> **Task to complete**
State the number of lines, and only that number, in which the word "Blender" appears.

★ ★ ★ ★ ★

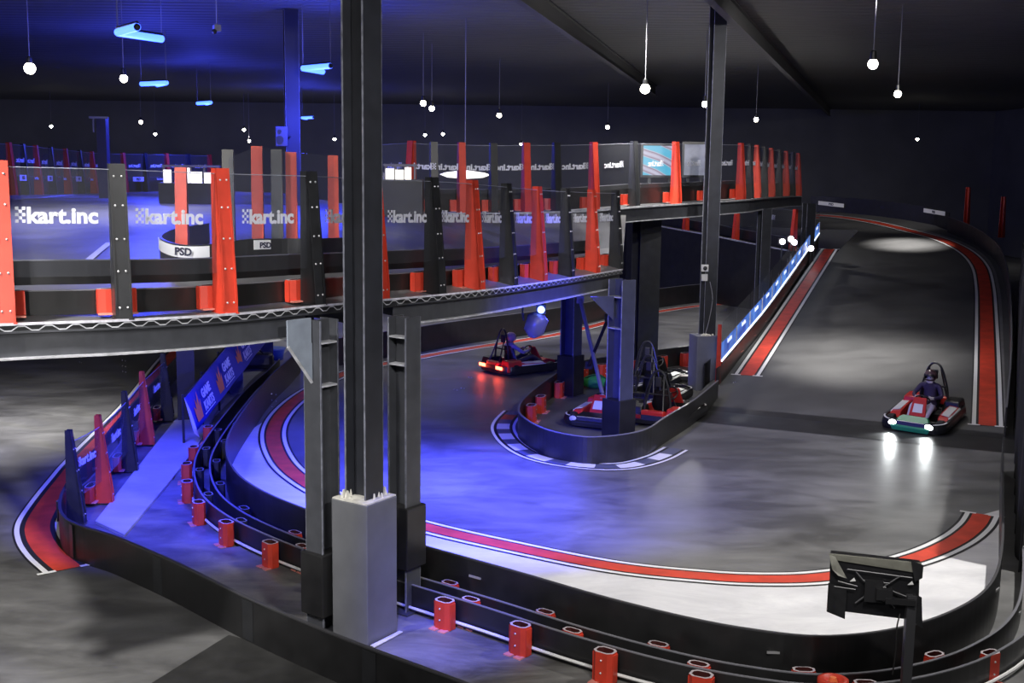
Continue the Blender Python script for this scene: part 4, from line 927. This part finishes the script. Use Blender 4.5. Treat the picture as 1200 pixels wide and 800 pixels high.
def make_kart(label, M, lights=(False, False), body=KRED, trim=KWH, nose=KBL):
    t = thing('go_kart', label, 'kart', M=M)
    I = Matrix()
    def B(m, name, ma, par=t, **k): return m.build(name, ma, par, local=True, **k)
    W, L = 1.32, 1.92
    m = MB(); m.prism(rrect(.74, 1.55, .12), Matrix.Translation((0, 0, .05)), .03); B(m, 'floor_tray', KBL)
    m = MB()
    for s in (-1, 1): m.tube(spline([(s*.34, -.78, .1), (s*.36, -.2, .1), (s*.34, .5, .1), (s*.26, .82, .1)], 4), .018, 6)
    for y in (-.7, -.3, .3, .72): m.tube([(-.34, y, .1), (.34, y, .1)], .016, 6)
    m.tube([(-.58, -.6, .14), (.58, -.6, .14)], .022, 8); m.tube([(-.5, .58, .14), (.5, .58, .14)], .018, 8)
    B(m, 'chassis_frame', KGR)
    # surround bumper
    o = rrect(W, L, .34, 7); n = len(o); i_ = [(x*.9, y*.93) for x, y in o]; m = MB()
    vs = [(x, y, .06) for x, y in o]+[(x*1.01, y*1.01, .14) for x, y in o]+[(x*.98, y*.985, .24) for x, y in o]+[(x, y, .24) for x, y in i_]+[(x, y, .06) for x, y in i_]
    for a in range(5):
        c = (a+1) % 5; m.add(vs, [(a*n+k, a*n+(k+1) % n, c*n+(k+1) % n, c*n+k) for k in range(n)])
    bpo = B(m, 'bumper', KBL, smooth=False)
    m = MB(); a = [(x*.975, y*.98, .243) for x, y in o]; c = [(x*.93, y*.95, .246) for x, y in o]
    idx = [k for k in range(n) if o[k][1] > -.35 and abs(o[k][0]) > .1 or o[k][1] > .3]
    m.add(a+c, [(k, (k+1) % n, n+(k+1) % n, n+k) for k in range(n) if k in idx and (k+1) % n in idx]); B(m, 'bumper_stripe', trim, bpo)
    # front fairing
    m = MB(); prof = [(.98, .05), (.99, .14), (.90, .24), (.66, .30), (.55, .26), (.55, .08)]
    ws = [.36, .40, .36, .26, .24, .34]; k = len(prof)
    vs = [(-w_, y, z) for (y, z), w_ in zip(prof, ws)]+[(w_, y, z) for (y, z), w_ in zip(prof, ws)]
    m.add(vs, [tuple(range(k)), tuple(range(2*k-1, k-1, -1))]+[(i, (i+1) % k, k+(i+1) % k, k+i) for i in range(k)]); B(m, 'front_fairing', nose, bevel=.015)
    # nassau panel (upright dash)
    m = MB(); q = [(-.17, .56, .26), (.17, .56, .26), (.13, .36, .62), (-.13, .36, .62)]; m.hexa([q[0], q[1], (.17, .5, .26), (-.17, .5, .26), q[3], q[2], (.13, .32, .6), (-.13, .32, .6)]); no = B(m, 'dash_panel', body, bevel=.02)
    m = MB(); m.hexa([(-.1, .535, .34), (.1, .535, .34), (.1, .525, .34), (-.1, .525, .34), (-.09, .447, .5), (.09, .447, .5), (.09, .437, .5), (-.09, .437, .5)]); B(m, 'number_plate', KWH, no)
    # side pods
    for s in (-1, 1):
        m = MB(); pr = [(-.46, .07), (.42, .07), (.46, .14), (.36, .27), (-.1, .31), (-.46, .3)]; k = len(pr)
        vs = [(s*.38, y, z) for y, z in pr]+[(s*(.64 if z < .2 else .58), y, z*(1 if z < .2 else .92)) for y, z in pr]
        m.add(vs, [tuple(range(k)), tuple(range(2*k-1, k-1, -1))]+[(i, (i+1) % k, k+(i+1) % k, k+i) for i in range(k)]); so = B(m, 'side_pod', body, bevel=.02)
        m = MB(); m.hexa([(s*.42, -.3, .30), (s*.57, -.3, .285), (s*.57, .3, .262), (s*.42, .3, .285), (s*.42, -.3, .312), (s*.57, -.3, .297), (s*.57, .3, .274), (s*.42, .3, .297)]); B(m, 'pod_decal', trim, so)
        m = MB(); m.hexa([(s*.60, -.42, .2), (s*.645, -.42, .2), (s*.645, .40, .2), (s*.60, .40, .2), (s*.56, -.42, .268), (s*.60, -.42, .268), (s*.60, .34, .25), (s*.56, .34, .25)]); B(m, 'side_panel', trim, so)
        # rear engine covers
        m = MB(); m.taper((s*.42, -.62, .1), (.4, .5), (.3, .4), .28); B(m, 'engine_cover', KBL if s < 0 else body, bevel=.03)
        for y, r_, w_ in ((.58, .13, .13), (-.6, .145, .2)):
            Mx = Matrix.Translation((s*(.5 if y > 0 else .5), y, r_)) @ Matrix.Rotation(PI/2, 4, 'Y')
            m = MB(); m.lathe([(r_*.55, -w_/2), (r_*.92, -w_/2), (r_, -w_*.3), (r_, w_*.3), (r_*.92, w_/2), (r_*.55, w_/2)], Mx, 18); wo = B(m, 'wheel', RUB, smooth=False)
            m = MB(); m.lathe([(r_*.56, -w_*.4), (r_*.56, w_*.4)], Mx, 14); m.lathe([(.03, -w_*.55), (.03, w_*.55)], Mx, 8); B(m, 'rim', KGR, wo)
        m = MB(); m.ball((s*.36, .93, .19), .075, 0, 12, (1.25, .6, .85)); ho = B(m, 'headlight', HL_ON if lights[0] else HL_OFF, smooth=True)
        m = MB(); m.lathe([(.085, -.05), (.095, .04)], Matrix.Translation((s*.36, .90, .19)) @ Matrix.Rotation(-PI/2, 4, 'X') @ Matrix.Diagonal((1.2, .85, 1, 1)), 14); B(m, 'headlight_bezel', KBL, ho)
        m = MB(); m.box((s*.36, -.975, .2), (.26, .03, .08)); B(m, 'tail_light', TLM_ON if lights[1] else TLM_OFF, bevel=.01)
    # seat shell
    m = MB(); sec = [(.10, -.02, .17, .16), (-.1, .0, .19, .20), (-.28, -.0, .2, .24), (-.40, .12, .2, .22), (-.47, .35, .19, .17), (-.52, .58, .15, .1)]
    vs = []; nn_ = 9
    for (y, z, w_, hgt) in sec:
        for k in range(nn_): a = PI*(1-k/(nn_-1)); vs.append((w_*1.05*math.cos(a), y+(.12 if z > .2 else 0)*(1-abs(math.sin(a))), z+.1+hgt*(1-math.sin(a))*(.8 if z < .2 else .2)))
    vi = [(v[0]*.93, v[1]+.015, v[2]+.012) for v in vs]; S = len(vs)
    fs = [(a*nn_+k, a*nn_+k+1, (a+1)*nn_+k+1, (a+1)*nn_+k) for a in range(5) for k in range(nn_-1)]
    m.add(vs+vi, fs+[tuple(S+i for i in f) for f in fs]); B(m, 'seat', KBL, smooth=True)
    # steering
    m = MB(); c = Vector((0, .18, .52)); nrm = Vector((0, -.75, .66)).normalized(); ux = Vector((1, 0, 0)); uy = nrm.cross(ux)
    ring = [c+(ux*math.cos(2*PI*k/20)+uy*math.sin(2*PI*k/20))*.15 for k in range(20)]; m.tube(ring, .016, 6, closed=True)
    for a in (0, 2.1, 4.2): m.tube([c, c+(ux*math.cos(a+.5)+uy*math.sin(a+.5))*.15], .012, 5)
    B(m, 'steering_wheel', KBL); m = MB(); m.tube([c, (0, .55, .16)], .014, 6); B(m, 'steering_column', KGR)
    # roll hoop with harness straps
    m = MB(); m.tube(spline([(-.30, -.62, .1), (-.26, -.62, .6), (-.13, -.6, 1.02), (0, -.59, 1.12), (.13, -.6, 1.02), (.26, -.62, .6), (.30, -.62, .1)], 6), .024, 8)
    m.tube([(-.25, -.62, .62), (.25, -.62, .62)], .02, 6); m.tube([(-.12, -.6, 1.0), (-.22, -.9, .2)], .018, 6); m.tube([(.12, -.6, 1.0), (.22, -.9, .2)], .018, 6); ho = B(m, 'roll_hoop', mat('hoop_steel', (.03, .03, .033), .3))
    m = MB(); m.box((0, -.585, .88), (.13, .07, .2)); B(m, 'head_pad', HARN, ho, bevel=.02)
    m = MB(); m.box((0, -.86, .25), (.5, .16, .16)); B(m, 'rear_cover', body, bevel=.03)
    return t
def kart_M(pos, heading, up=Vector((0, 0, 1))):
    f_ = Vector((heading.x, heading.y, 0)); f_ = (f_-up*f_.dot(up)).normalized(); x = f_.cross(up).normalized()
    return Matrix.Translation(pos) @ Matrix((x, f_, up)).transposed().to_4x4()
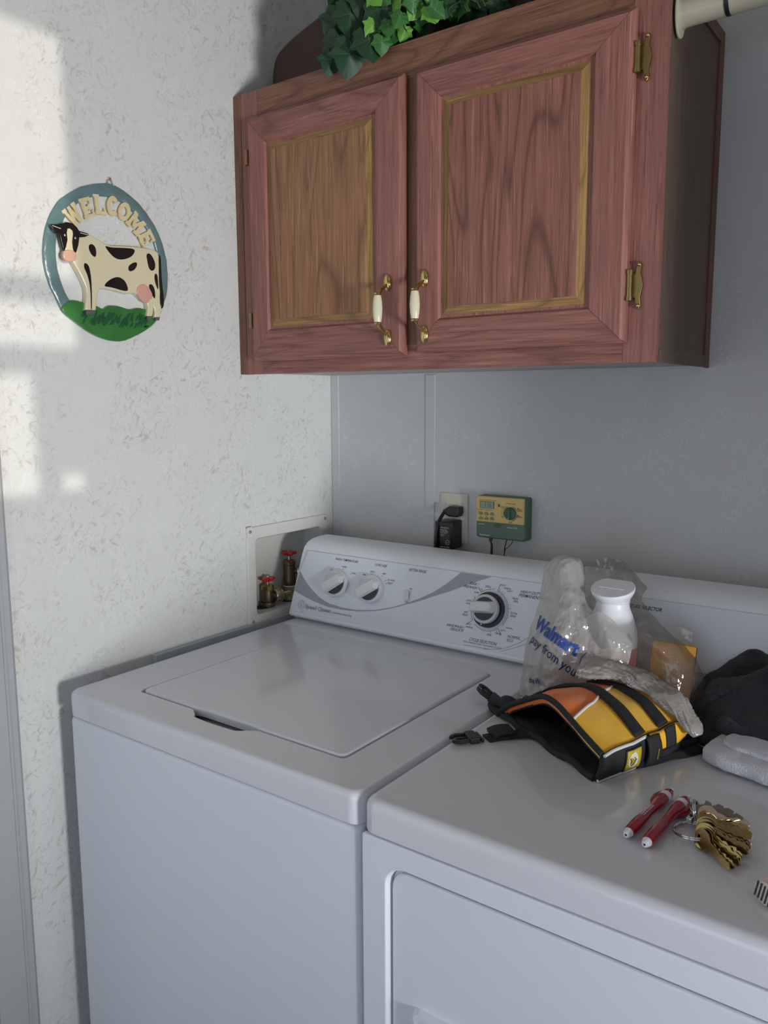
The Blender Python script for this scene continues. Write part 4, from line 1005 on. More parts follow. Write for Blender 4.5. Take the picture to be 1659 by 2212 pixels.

★ ★ ★ ★ ★

> **Response for this exercise**
2